- **TASK DETAILS**
Look through the listing below and report how many lines contain "objects", as a bare number.
>>>
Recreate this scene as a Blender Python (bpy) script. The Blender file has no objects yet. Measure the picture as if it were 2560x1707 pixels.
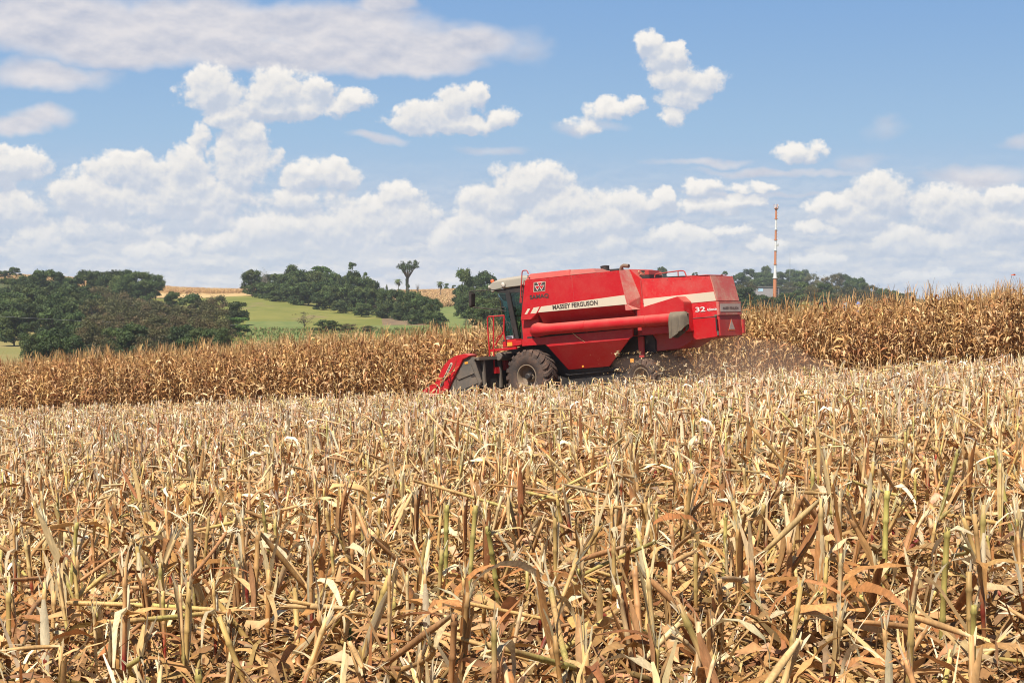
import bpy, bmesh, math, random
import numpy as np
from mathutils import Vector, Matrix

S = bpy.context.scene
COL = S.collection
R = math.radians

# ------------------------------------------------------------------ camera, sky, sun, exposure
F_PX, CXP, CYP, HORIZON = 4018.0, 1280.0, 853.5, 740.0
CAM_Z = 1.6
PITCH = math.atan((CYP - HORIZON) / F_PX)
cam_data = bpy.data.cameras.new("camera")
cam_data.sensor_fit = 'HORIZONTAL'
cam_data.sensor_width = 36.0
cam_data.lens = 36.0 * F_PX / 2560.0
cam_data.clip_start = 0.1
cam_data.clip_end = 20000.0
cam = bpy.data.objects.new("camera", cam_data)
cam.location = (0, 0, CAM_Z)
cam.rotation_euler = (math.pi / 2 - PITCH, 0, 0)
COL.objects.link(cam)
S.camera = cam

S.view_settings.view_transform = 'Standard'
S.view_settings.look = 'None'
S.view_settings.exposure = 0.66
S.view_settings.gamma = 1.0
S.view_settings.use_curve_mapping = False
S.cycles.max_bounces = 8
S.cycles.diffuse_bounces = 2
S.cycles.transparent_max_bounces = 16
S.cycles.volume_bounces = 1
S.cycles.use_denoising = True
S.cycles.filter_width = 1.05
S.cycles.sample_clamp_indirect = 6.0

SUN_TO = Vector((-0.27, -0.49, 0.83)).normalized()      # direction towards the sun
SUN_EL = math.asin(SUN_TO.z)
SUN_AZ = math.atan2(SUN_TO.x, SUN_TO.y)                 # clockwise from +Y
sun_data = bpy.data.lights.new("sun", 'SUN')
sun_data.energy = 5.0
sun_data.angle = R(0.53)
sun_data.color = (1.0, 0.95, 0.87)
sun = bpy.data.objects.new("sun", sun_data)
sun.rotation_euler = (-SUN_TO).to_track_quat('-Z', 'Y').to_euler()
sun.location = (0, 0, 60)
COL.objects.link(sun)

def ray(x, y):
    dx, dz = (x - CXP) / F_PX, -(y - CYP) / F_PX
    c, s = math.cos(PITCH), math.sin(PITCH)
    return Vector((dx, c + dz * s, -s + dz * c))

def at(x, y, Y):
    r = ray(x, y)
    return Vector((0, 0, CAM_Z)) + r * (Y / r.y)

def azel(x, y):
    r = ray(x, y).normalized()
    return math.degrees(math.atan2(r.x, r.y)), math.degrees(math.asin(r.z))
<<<
- **RESPONSE BELOW**
5